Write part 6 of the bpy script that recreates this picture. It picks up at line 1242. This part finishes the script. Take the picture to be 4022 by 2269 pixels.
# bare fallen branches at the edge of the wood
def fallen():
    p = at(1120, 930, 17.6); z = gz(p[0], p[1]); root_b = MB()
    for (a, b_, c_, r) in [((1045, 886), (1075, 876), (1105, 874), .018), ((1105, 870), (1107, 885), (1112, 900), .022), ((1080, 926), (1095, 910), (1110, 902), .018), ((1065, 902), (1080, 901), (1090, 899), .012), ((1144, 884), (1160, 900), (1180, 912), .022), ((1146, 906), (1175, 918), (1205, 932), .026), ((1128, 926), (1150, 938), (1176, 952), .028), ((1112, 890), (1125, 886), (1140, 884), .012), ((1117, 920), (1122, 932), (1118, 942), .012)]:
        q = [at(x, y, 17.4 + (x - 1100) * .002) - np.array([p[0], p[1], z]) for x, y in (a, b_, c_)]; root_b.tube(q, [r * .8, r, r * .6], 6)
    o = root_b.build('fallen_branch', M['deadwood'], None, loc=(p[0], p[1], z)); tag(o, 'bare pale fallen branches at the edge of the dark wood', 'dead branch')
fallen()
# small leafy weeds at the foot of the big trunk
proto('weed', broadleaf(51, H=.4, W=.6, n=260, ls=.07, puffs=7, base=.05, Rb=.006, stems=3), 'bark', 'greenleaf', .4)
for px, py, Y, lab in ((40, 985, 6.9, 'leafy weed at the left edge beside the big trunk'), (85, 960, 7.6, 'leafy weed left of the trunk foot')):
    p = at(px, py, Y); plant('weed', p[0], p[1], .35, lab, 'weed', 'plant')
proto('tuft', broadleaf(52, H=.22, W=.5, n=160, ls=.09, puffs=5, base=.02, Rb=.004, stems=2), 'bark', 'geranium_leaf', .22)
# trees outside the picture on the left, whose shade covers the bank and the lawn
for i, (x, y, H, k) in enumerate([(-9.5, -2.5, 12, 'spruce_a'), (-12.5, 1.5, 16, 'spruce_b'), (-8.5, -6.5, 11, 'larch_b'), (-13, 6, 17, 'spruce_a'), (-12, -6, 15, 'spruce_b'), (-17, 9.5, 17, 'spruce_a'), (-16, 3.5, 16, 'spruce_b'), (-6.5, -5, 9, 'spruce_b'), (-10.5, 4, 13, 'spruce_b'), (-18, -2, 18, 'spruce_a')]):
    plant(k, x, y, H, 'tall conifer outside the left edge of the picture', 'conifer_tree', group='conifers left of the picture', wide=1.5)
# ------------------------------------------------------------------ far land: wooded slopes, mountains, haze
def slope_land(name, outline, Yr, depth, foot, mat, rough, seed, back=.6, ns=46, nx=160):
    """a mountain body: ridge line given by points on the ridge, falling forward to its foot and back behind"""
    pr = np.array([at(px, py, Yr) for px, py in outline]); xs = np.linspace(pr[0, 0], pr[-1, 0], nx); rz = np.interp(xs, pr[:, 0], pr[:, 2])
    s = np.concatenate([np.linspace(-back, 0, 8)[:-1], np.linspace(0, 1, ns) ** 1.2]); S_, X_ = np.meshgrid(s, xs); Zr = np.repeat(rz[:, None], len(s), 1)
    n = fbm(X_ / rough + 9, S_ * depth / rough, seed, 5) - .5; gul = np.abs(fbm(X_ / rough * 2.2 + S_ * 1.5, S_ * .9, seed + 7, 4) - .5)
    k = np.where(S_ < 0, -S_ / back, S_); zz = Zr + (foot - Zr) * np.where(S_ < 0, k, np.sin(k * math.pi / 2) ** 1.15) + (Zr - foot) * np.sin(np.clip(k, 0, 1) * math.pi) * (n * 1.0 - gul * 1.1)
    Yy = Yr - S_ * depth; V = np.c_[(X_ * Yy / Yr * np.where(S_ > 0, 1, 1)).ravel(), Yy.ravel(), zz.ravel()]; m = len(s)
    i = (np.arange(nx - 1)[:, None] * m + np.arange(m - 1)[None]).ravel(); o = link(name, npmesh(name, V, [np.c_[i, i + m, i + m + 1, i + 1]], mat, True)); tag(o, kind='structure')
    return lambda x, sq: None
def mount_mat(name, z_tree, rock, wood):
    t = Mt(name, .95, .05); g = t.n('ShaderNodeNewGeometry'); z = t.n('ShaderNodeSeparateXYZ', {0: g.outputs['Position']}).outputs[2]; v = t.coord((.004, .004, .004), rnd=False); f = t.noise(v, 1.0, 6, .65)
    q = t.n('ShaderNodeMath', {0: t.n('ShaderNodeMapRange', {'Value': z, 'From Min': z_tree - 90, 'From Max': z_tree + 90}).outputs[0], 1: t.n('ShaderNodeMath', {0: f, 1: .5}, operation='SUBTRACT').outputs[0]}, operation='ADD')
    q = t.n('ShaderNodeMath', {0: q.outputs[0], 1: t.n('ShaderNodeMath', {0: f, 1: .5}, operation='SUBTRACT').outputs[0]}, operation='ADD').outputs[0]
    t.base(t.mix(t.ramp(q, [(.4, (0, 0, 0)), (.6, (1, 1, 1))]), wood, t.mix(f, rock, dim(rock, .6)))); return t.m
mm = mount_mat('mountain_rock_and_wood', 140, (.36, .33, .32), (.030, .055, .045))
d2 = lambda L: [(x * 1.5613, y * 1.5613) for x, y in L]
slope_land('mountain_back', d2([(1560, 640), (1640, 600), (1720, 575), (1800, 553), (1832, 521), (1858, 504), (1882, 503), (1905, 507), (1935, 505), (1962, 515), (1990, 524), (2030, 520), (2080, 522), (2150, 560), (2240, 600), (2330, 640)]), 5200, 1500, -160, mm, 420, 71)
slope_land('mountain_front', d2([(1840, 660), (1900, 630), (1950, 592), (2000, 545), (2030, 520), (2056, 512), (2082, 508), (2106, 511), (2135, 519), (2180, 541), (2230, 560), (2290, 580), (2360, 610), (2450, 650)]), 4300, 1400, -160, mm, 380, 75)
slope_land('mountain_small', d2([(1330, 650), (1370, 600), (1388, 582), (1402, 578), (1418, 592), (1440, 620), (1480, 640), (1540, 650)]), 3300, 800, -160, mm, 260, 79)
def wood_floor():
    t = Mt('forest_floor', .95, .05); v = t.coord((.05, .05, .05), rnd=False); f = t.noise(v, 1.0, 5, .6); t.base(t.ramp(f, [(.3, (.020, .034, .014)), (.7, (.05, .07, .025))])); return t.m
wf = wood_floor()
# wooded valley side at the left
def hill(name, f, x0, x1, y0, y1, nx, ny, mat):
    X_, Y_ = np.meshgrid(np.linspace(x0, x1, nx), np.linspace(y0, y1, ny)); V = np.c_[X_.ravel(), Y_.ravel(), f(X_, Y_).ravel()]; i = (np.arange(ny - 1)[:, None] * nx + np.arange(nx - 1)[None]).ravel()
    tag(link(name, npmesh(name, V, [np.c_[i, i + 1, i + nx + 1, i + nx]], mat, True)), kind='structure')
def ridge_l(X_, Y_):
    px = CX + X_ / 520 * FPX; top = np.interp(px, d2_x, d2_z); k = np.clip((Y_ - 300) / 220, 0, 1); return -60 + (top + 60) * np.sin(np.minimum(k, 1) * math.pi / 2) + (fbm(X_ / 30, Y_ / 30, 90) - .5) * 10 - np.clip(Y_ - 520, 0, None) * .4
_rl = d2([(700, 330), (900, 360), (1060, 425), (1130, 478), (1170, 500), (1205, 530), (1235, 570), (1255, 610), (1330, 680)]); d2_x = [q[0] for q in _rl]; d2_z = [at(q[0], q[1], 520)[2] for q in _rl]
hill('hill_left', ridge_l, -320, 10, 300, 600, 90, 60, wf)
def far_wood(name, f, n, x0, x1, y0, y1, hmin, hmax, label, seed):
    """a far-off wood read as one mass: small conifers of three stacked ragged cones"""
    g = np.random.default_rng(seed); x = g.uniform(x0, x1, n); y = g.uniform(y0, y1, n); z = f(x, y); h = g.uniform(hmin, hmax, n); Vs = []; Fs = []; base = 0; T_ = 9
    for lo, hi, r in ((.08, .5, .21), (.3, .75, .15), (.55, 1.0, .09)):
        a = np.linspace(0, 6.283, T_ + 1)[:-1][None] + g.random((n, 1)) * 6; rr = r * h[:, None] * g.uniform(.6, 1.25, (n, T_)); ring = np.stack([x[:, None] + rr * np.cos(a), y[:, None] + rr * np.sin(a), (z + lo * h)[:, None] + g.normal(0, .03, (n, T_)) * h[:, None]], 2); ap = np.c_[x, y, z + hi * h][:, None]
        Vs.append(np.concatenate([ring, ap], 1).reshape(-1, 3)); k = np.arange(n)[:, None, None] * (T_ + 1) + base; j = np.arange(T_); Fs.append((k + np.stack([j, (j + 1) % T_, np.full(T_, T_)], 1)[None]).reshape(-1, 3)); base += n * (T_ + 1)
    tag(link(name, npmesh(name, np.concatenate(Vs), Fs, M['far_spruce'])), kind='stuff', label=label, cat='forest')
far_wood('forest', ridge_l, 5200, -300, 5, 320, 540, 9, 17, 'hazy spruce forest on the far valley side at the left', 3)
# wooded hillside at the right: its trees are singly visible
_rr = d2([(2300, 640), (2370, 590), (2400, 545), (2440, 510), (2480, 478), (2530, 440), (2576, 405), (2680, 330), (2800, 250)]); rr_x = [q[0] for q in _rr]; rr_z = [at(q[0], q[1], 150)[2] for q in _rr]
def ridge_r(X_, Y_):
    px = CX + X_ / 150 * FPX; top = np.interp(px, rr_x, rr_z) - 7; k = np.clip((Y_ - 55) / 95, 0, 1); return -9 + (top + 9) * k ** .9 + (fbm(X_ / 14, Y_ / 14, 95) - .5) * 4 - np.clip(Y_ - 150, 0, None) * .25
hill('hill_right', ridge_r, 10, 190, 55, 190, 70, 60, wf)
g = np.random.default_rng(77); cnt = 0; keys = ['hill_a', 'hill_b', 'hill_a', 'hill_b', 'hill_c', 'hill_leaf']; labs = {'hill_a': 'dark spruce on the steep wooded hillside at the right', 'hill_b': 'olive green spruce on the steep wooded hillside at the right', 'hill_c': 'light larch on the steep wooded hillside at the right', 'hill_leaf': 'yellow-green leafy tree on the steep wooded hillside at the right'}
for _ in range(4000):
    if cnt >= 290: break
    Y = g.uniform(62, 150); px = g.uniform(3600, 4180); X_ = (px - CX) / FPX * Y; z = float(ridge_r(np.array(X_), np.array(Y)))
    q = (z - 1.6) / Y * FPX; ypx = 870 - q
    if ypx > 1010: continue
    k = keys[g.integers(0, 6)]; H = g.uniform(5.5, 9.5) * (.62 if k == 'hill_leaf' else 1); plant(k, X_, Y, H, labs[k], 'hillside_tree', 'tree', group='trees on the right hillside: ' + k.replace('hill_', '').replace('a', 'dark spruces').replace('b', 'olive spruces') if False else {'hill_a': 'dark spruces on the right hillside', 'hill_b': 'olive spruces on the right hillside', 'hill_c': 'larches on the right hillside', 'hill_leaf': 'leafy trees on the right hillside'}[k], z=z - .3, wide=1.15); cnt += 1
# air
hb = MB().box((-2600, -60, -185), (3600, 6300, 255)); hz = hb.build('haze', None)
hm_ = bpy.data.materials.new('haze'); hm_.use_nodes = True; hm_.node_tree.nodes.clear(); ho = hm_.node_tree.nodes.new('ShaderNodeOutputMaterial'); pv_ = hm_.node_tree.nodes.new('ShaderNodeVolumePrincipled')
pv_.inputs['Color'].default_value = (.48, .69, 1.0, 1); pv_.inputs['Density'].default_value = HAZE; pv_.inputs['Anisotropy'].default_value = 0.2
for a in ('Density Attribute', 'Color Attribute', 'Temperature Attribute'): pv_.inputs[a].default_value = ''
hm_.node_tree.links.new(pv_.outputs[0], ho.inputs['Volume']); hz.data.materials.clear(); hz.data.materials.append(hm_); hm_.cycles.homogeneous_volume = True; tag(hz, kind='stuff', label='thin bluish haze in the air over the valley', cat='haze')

(WRITTEN REQUEST) Tally the lines containing "picture". Provide the number without any other words.

(ANSWER TO THIS EXERCISE) 3